El índice congrega un diverso repertorio de autores. De Forster y Graham Greene a Houellebecq y Calasso. Simenon, el hombre que abomina del estilo artiste, tala de sus frases los adjetivos y adverbios. Isak Dinesen -la baronesa Blixen- recibe a Eugene Walter en un selecto restaurante de piazza Navona; o ante la Colección Etrusca de Villa Giulia; o en el castillo de Sermonetta. Walter insinúa que la baronesa es frívola y ella le recuerda que Isak significa «risa». El entrevistador indaga sobre sus preferencias lectoras y la autora de «Memorias de África» destapa el tarro de las esencias: «¡Dios mío, los ha leído a todos!», exclama el entrevistador. «En realidad tengo tres mil años y he cenado con Sócrates», apostilla Dinesen.

A principios del 56 Faulkner agavilla anécdotas de su época de guionista. Cada año lee el Quijote, su Biblia literaria.

Julian Jebb pasa tres horas con Evelyn Waugh en la habitación de un hotel con vistas a Hyde Park. El aristocratismo del autor de «Retorno a Brideshead» lleva a colegir que es persona reaccionaria. Lejos de ofenderse, Waugh se reafirma: «Un artista debe ser reaccionario. Tiene que oponerse al tono de la época y no caer en él y seguirlo; debe ofrecer cierta resistencia».

Kurt Vonnegut describe en 1977 el bombardeo de Dresde que inspiro su «Matadero cinco: 135.000 mil víctimas en pocas horas. Solo una persona sacó provecho de la masacre, desliza. ¿Y quién fue? pregunta David Hayman: «Yo: saqué tres dólares por cada persona que murió. Imagíneselo». Quien haya leído «Matadero cinco» comprenderá la acidez de su comentrario.

V. S. Naipaul adquirió una voz propia leyendo el «Lazarillo de Tormes». Philip Roth evoca los años más oscuros de su vida familiar. «La literatura no es un concurso de belleza moral», concluye. Billy Wilder se reivindica como escritor en Hollywood. «Un buen guionista de cine es una especie de poeta, pero un poeta que planifica la estructura de su obra como un artesano y es capaz de identificar el motivo por el cual no acaba de funcionar el tercer acto», declara en 1996 a James Linville.

Borges, García Márquez, Cabrera Infante, Cortázar, Vargas Llosa, Paz, Cela, Marías y Semprún componen el canon hispanoamericano en The Paris Review.

Borges recibe en 1967 a Ronald Christ en la biblioteca de Buenos Aires. Dicta cartas y poemas que su secretaria pasa a máquina. Christ describe al escritor «tocado con una boina y vestido con un traje de franela que le va un poco grande». El creador de «El Aleph» camina «de modo vacilante» apoyado en un bastón «que emplea como si fuese una varita de zahorí».
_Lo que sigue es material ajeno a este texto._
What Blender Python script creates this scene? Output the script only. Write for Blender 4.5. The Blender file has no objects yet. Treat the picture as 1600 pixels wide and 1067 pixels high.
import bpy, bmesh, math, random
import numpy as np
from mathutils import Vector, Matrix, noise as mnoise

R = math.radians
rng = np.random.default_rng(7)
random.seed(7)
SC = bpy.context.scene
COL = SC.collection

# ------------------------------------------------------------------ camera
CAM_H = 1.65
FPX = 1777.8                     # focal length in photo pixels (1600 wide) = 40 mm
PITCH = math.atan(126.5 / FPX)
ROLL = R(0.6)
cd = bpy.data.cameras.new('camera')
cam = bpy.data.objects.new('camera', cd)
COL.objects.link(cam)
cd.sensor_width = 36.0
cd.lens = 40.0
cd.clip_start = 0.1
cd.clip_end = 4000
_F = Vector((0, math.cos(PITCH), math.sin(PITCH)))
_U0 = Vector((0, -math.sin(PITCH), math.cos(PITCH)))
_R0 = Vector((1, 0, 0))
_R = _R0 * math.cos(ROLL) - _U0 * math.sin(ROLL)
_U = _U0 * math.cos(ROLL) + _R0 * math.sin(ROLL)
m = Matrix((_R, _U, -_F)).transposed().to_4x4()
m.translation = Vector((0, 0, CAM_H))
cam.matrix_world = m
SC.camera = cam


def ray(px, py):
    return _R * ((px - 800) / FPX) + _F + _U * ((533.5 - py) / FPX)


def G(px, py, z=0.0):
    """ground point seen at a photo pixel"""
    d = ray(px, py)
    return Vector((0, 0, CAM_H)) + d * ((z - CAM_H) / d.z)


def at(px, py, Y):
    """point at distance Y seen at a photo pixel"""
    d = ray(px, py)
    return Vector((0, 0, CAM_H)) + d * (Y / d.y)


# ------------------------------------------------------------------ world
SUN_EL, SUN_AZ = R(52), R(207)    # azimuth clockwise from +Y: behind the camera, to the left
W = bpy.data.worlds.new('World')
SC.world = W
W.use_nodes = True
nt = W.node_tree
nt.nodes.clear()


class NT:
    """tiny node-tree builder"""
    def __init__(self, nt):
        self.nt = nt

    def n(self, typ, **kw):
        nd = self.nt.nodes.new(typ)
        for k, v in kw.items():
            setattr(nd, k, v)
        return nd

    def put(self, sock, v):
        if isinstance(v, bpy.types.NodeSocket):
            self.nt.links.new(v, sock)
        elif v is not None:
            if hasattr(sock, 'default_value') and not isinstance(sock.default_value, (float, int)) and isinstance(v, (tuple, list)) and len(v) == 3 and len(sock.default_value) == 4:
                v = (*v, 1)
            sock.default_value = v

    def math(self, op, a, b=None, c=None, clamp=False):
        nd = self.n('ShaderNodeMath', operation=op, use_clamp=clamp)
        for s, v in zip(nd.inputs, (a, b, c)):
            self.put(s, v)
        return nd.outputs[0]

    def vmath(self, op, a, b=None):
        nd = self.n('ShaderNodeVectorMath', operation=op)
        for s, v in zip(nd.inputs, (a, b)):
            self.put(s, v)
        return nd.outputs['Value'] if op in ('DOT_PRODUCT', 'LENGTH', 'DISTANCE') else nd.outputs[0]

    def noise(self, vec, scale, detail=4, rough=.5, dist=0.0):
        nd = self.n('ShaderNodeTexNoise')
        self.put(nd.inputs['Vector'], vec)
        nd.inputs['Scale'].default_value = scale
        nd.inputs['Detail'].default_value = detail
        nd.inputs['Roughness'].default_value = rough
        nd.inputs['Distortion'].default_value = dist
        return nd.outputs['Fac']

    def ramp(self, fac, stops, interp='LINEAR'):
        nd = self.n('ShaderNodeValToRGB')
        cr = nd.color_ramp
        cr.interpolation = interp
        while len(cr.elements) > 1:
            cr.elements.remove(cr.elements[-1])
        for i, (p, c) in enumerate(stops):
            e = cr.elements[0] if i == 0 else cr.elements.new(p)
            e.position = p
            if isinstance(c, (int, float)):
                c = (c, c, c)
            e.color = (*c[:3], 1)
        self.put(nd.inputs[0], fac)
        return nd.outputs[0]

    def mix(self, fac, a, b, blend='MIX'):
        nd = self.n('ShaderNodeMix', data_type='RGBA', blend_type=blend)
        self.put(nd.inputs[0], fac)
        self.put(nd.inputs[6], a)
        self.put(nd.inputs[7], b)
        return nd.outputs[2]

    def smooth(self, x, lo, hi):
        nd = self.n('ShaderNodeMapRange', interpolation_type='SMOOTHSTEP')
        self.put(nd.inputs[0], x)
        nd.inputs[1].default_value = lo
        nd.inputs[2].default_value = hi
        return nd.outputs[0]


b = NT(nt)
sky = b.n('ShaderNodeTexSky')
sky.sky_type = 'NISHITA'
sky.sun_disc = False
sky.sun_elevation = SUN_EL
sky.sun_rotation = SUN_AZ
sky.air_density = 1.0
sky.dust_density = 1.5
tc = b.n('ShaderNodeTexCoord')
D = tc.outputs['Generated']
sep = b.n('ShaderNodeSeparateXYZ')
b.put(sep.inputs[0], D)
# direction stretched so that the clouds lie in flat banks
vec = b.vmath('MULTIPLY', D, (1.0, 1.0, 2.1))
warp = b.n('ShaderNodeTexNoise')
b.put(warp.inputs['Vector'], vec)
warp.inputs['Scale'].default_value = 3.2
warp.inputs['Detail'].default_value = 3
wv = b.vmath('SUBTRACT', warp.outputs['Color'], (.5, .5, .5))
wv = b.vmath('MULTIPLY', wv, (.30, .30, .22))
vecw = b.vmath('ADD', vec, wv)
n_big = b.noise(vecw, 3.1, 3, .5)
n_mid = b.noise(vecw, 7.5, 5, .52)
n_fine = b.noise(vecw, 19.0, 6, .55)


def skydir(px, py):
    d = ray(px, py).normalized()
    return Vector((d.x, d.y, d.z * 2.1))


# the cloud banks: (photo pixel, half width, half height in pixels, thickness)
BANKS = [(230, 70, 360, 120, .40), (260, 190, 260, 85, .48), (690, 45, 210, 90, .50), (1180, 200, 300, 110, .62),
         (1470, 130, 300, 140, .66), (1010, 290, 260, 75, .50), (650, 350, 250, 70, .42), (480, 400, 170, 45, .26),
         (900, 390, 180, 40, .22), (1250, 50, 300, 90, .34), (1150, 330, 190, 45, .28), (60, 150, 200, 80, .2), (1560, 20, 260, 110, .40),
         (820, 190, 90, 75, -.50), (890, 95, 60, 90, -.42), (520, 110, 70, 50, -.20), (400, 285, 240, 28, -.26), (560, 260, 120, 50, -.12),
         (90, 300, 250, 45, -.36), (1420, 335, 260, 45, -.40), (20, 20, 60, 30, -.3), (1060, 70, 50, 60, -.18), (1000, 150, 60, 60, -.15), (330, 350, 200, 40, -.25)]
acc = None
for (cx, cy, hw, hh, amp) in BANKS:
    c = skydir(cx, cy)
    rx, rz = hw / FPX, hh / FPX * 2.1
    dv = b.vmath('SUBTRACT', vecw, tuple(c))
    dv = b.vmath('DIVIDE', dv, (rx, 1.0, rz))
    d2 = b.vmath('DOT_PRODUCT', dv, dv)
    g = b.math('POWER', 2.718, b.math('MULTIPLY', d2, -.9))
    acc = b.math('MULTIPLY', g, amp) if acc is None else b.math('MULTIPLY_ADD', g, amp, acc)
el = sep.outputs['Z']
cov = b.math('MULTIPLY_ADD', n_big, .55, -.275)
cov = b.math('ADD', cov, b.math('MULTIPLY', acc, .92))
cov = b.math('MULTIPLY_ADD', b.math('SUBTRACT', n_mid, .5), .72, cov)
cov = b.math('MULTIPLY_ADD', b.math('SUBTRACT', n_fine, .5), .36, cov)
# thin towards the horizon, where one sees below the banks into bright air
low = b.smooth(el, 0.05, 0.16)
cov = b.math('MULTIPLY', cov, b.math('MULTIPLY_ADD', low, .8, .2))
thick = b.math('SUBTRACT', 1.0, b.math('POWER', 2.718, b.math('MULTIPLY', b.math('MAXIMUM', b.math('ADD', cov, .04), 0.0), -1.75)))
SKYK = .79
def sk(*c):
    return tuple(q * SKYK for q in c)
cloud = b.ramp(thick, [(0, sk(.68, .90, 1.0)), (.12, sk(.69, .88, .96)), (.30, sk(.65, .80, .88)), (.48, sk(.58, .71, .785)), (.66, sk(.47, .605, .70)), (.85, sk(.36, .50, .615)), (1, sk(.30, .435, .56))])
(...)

Valerie Miles entrevista a Camilo José Cela en 1996. El autor de «La Colmena» confiesa que igual le califican de genio como de deficiente mental... «¡Al menos alguna de las dos cosas tiene que ser errónea!», exclama. «Usted parece disfrutar irritando a la gente, se ha labrado esta fama», sugiere Miles. «¿Irritar a la gente? Bueno, no hay nada más divertido que una persona irritada», contesta Cela.

«The Paris Review». Literatura de gigantes. En el próximo Spectator retomaremos la cháchara de nuestros (diminutos) politicastros: a los separatistas les ofendió que la primera vacunada en Cataluña hablara castellano. A ese tóxico paisanaje Swift lo llamó Liliput.